Short exercise:
Write out exactly the lines from the line with "Write part 5" through the line with "t, shell=0.4, spread=0.4)", including both, and nothing more.

Material for the task:
--

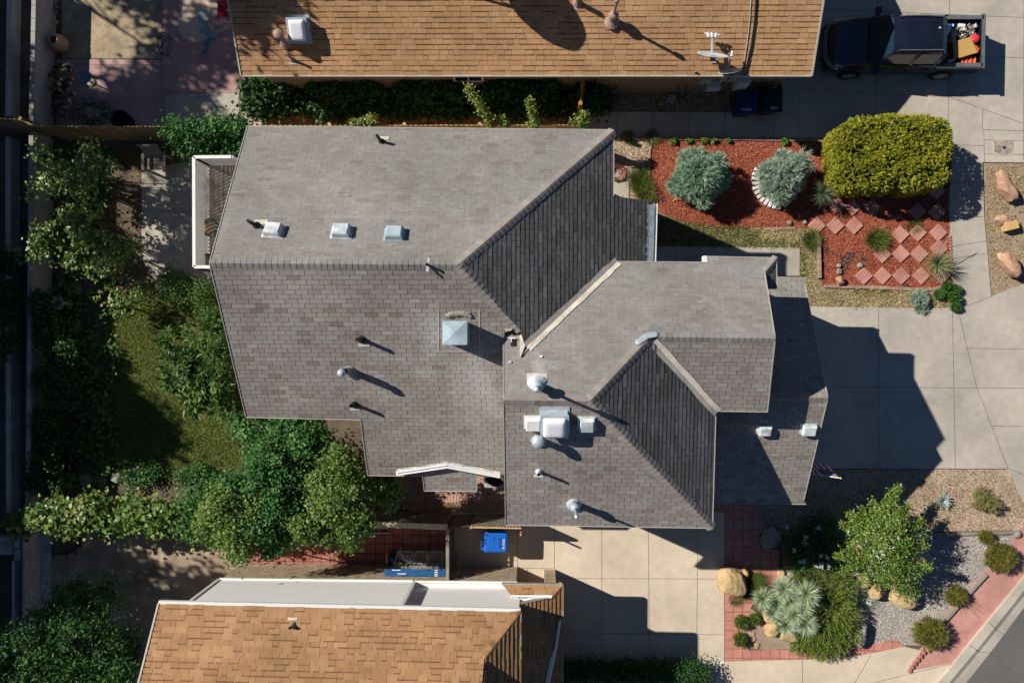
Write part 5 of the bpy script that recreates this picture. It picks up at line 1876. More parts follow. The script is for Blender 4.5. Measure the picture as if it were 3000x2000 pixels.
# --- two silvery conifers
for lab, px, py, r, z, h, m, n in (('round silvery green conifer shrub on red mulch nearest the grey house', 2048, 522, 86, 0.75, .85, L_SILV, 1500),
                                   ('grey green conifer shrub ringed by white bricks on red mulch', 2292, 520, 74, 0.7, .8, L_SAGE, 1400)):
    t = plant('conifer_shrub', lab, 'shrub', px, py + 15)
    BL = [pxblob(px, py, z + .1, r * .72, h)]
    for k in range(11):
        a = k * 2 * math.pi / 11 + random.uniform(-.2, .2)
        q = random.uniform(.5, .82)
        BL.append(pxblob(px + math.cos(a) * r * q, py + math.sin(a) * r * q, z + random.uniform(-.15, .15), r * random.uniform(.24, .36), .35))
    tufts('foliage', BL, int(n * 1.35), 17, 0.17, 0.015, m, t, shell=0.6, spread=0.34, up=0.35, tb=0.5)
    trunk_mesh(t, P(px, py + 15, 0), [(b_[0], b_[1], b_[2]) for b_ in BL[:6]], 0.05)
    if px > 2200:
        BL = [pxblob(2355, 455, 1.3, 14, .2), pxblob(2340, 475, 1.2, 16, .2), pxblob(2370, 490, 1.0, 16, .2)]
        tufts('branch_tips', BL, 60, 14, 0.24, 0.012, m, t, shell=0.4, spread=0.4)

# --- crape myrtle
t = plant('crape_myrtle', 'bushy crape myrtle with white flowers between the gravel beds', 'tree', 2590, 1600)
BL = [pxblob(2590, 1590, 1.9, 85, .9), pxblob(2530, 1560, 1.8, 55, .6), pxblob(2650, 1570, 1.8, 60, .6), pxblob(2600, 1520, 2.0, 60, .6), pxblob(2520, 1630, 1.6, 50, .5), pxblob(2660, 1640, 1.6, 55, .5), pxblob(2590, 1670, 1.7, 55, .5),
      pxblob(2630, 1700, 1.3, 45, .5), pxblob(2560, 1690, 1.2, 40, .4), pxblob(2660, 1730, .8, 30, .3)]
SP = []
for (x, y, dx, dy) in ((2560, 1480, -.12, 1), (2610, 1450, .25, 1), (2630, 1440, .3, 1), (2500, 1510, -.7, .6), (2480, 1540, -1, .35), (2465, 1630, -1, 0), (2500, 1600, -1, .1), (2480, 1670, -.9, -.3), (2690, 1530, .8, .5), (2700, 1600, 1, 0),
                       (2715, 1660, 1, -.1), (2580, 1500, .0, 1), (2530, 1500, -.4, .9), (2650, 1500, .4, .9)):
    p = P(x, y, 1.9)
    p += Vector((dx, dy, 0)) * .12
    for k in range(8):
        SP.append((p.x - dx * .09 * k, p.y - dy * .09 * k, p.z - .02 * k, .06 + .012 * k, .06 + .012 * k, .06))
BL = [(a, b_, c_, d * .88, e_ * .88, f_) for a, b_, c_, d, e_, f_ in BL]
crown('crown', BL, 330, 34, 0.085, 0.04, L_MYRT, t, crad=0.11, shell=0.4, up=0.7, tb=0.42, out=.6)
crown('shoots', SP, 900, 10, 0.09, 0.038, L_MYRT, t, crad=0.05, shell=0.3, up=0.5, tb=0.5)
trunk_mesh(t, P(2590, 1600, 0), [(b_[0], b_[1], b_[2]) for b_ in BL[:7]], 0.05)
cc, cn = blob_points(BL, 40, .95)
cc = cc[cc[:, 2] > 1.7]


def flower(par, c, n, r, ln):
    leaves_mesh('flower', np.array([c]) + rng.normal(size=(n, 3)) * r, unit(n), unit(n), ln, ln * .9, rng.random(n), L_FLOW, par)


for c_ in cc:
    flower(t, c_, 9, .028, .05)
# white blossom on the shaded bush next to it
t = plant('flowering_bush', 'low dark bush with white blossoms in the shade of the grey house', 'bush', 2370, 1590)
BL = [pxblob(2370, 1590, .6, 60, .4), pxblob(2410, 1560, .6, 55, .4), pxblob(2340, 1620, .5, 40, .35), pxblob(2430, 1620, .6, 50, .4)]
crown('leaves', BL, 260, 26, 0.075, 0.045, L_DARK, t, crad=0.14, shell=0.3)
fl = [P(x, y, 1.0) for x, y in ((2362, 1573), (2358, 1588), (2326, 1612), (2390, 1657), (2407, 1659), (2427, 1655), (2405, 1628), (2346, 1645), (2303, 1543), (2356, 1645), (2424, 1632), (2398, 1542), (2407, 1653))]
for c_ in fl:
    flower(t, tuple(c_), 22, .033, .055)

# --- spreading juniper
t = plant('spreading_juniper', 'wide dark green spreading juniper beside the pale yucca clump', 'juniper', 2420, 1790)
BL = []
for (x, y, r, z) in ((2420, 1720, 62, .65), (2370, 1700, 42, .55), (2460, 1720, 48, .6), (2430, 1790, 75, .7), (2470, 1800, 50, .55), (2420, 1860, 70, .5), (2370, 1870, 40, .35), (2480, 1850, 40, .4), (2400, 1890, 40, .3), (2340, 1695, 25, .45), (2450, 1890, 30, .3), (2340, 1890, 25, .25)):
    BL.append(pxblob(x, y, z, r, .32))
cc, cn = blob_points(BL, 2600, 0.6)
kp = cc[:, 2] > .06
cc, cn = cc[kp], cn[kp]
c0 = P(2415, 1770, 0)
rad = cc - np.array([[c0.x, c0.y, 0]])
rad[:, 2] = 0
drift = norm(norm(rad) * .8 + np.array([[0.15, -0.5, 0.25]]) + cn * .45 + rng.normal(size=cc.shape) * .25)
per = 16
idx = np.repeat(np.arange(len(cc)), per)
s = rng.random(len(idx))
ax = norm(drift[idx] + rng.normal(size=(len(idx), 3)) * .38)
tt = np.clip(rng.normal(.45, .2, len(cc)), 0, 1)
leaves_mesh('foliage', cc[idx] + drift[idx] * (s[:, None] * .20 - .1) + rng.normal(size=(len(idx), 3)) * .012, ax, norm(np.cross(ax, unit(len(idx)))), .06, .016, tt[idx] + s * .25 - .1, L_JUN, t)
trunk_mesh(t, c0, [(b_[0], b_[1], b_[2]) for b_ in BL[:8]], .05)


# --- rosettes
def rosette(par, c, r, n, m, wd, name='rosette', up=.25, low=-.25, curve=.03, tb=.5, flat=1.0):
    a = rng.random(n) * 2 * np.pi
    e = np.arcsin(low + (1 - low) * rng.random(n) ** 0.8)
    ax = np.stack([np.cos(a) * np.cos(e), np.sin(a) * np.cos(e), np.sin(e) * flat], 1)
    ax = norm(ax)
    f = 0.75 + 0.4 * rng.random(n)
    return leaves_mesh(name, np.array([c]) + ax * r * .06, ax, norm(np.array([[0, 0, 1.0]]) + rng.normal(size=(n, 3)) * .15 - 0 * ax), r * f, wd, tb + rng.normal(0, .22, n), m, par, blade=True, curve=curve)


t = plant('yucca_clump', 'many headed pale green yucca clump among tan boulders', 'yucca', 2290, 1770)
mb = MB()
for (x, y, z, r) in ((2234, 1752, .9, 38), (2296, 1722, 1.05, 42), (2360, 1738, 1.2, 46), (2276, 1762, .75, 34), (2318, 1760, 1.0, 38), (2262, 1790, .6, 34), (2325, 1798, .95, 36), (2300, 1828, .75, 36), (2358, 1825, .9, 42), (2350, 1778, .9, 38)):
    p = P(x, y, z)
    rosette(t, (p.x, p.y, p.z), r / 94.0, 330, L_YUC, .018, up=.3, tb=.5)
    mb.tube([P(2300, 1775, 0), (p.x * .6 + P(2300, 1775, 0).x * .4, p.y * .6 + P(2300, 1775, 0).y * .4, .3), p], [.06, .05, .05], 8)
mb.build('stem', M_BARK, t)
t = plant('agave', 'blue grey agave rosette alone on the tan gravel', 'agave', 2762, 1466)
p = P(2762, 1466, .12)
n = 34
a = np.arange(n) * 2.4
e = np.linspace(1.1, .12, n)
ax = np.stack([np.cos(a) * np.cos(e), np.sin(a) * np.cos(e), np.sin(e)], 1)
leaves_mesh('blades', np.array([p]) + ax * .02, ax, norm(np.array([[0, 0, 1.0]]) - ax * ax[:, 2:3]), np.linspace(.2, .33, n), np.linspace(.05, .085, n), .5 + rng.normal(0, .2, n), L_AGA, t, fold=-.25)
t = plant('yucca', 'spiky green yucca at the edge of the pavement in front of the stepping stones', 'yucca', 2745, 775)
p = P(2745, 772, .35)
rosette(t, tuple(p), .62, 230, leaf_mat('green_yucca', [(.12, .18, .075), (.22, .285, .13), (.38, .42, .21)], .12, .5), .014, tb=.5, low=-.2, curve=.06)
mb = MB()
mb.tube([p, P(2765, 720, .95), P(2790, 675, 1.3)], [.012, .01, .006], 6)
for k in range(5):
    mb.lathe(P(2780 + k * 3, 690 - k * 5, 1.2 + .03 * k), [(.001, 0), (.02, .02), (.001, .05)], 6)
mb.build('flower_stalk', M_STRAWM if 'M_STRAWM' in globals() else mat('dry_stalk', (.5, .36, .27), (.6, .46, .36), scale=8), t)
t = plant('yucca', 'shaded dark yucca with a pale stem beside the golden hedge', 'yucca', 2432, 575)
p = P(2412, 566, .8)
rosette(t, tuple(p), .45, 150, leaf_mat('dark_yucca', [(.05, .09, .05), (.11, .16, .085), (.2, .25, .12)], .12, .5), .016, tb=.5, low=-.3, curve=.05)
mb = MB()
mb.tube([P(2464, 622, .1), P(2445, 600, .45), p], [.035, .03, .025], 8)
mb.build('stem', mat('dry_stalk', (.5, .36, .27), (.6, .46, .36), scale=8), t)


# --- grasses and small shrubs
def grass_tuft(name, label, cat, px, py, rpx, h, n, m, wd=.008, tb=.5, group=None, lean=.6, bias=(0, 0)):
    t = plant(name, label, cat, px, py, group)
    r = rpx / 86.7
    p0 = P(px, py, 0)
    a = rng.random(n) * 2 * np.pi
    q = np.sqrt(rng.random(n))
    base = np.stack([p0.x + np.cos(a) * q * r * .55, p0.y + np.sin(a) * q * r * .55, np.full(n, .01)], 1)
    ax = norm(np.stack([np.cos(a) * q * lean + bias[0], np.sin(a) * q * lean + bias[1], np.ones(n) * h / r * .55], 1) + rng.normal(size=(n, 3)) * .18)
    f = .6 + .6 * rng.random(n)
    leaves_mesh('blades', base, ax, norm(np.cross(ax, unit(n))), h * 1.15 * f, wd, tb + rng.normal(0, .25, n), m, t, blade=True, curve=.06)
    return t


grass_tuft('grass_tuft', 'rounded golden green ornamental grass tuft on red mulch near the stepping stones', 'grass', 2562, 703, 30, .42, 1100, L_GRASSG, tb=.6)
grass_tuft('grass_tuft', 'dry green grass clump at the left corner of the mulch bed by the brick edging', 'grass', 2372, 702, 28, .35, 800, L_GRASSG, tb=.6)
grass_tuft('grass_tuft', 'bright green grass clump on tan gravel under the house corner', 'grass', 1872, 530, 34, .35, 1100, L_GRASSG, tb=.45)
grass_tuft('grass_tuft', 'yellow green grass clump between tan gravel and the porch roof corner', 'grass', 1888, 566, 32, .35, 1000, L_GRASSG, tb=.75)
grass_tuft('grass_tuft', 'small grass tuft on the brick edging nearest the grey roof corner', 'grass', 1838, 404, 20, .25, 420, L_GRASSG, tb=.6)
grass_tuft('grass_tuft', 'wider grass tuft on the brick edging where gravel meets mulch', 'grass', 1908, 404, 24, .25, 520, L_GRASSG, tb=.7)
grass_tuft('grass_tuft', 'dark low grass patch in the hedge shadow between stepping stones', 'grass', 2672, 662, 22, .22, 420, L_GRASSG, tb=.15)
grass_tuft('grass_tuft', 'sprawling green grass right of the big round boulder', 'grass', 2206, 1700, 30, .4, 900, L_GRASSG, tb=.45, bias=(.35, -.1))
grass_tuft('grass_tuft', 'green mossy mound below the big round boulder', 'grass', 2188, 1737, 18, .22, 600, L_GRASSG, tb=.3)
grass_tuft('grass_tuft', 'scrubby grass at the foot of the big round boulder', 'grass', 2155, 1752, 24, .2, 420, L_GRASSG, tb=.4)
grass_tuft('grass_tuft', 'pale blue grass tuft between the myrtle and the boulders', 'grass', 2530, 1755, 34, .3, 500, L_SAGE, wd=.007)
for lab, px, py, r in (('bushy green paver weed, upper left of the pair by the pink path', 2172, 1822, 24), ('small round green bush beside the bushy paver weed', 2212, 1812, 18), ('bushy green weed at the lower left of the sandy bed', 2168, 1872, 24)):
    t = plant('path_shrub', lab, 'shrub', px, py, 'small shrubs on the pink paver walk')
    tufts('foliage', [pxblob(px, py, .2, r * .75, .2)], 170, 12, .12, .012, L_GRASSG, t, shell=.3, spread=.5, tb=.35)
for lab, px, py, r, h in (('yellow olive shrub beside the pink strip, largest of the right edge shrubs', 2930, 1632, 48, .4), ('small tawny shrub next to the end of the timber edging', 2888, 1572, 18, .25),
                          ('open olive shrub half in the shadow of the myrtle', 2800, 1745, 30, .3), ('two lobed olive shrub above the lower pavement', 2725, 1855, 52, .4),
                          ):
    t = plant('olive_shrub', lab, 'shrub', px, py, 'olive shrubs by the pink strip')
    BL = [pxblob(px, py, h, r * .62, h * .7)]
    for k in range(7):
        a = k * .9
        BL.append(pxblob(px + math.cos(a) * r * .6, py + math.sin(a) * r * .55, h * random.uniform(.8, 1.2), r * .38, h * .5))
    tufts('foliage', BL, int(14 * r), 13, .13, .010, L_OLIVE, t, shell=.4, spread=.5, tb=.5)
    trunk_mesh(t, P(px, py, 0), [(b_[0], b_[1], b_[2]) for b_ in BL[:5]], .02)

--

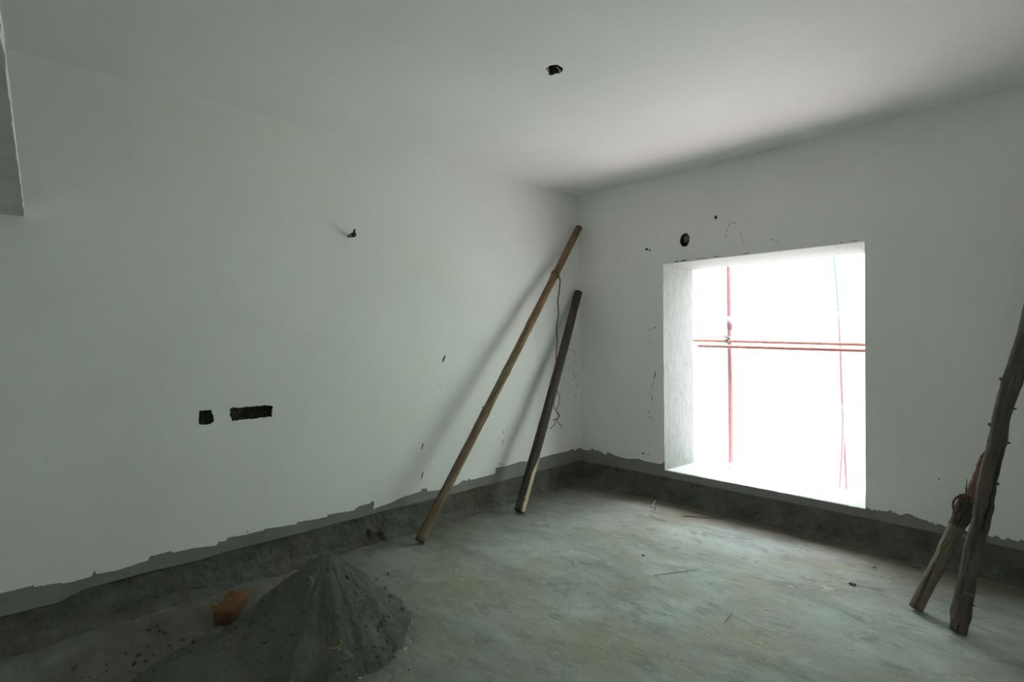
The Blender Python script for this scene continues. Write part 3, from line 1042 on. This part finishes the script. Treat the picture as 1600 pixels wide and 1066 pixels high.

--

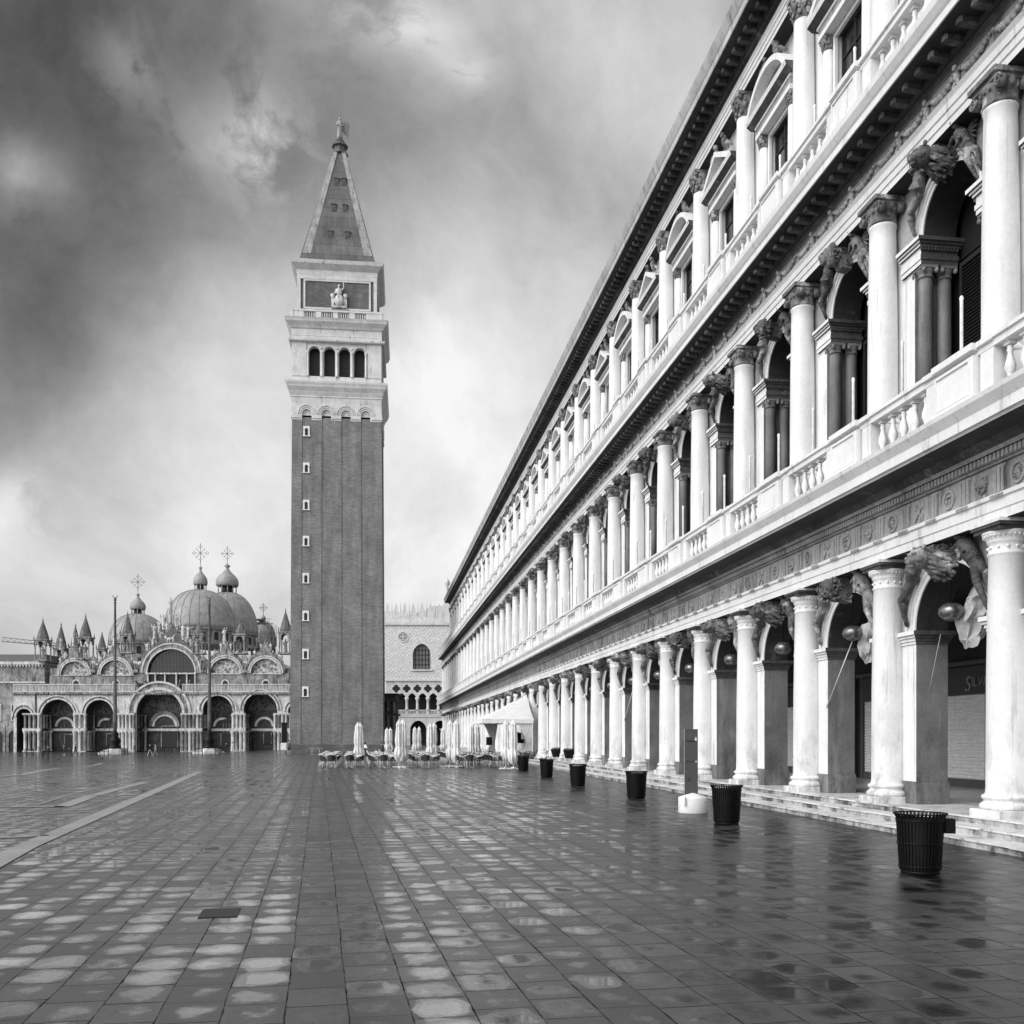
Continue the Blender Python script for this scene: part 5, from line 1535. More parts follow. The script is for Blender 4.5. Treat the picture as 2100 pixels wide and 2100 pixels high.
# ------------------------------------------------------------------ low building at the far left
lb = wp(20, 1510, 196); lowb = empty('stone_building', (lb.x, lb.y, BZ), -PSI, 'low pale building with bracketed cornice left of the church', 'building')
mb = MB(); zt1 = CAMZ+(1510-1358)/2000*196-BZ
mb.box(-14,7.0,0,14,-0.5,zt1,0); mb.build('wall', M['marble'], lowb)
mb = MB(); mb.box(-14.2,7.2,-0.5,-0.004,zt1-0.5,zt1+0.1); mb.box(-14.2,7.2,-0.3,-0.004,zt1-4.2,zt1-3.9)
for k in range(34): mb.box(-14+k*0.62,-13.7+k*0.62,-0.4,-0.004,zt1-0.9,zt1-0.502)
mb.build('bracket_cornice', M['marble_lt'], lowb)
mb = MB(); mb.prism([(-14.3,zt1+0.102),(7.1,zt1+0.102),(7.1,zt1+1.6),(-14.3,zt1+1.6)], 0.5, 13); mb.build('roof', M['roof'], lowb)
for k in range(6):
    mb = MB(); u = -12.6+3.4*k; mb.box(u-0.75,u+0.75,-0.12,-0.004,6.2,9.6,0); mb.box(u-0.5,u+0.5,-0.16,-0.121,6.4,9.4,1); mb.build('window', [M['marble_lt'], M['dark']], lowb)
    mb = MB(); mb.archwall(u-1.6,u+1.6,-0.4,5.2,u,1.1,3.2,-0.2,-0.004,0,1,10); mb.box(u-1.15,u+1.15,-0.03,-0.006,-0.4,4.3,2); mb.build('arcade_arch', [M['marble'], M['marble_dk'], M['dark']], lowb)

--

Solution for this problem:
Write part 5 of the bpy script that recreates this picture. It picks up at line 1876. More parts follow. The script is for Blender 4.5. Measure the picture as if it were 3000x2000 pixels.
# --- two silvery conifers
for lab, px, py, r, z, h, m, n in (('round silvery green conifer shrub on red mulch nearest the grey house', 2048, 522, 86, 0.75, .85, L_SILV, 1500),
                                   ('grey green conifer shrub ringed by white bricks on red mulch', 2292, 520, 74, 0.7, .8, L_SAGE, 1400)):
    t = plant('conifer_shrub', lab, 'shrub', px, py + 15)
    BL = [pxblob(px, py, z + .1, r * .72, h)]
    for k in range(11):
        a = k * 2 * math.pi / 11 + random.uniform(-.2, .2)
        q = random.uniform(.5, .82)
        BL.append(pxblob(px + math.cos(a) * r * q, py + math.sin(a) * r * q, z + random.uniform(-.15, .15), r * random.uniform(.24, .36), .35))
    tufts('foliage', BL, int(n * 1.35), 17, 0.17, 0.015, m, t, shell=0.6, spread=0.34, up=0.35, tb=0.5)
    trunk_mesh(t, P(px, py + 15, 0), [(b_[0], b_[1], b_[2]) for b_ in BL[:6]], 0.05)
    if px > 2200:
        BL = [pxblob(2355, 455, 1.3, 14, .2), pxblob(2340, 475, 1.2, 16, .2), pxblob(2370, 490, 1.0, 16, .2)]
        tufts('branch_tips', BL, 60, 14, 0.24, 0.012, m, t, shell=0.4, spread=0.4)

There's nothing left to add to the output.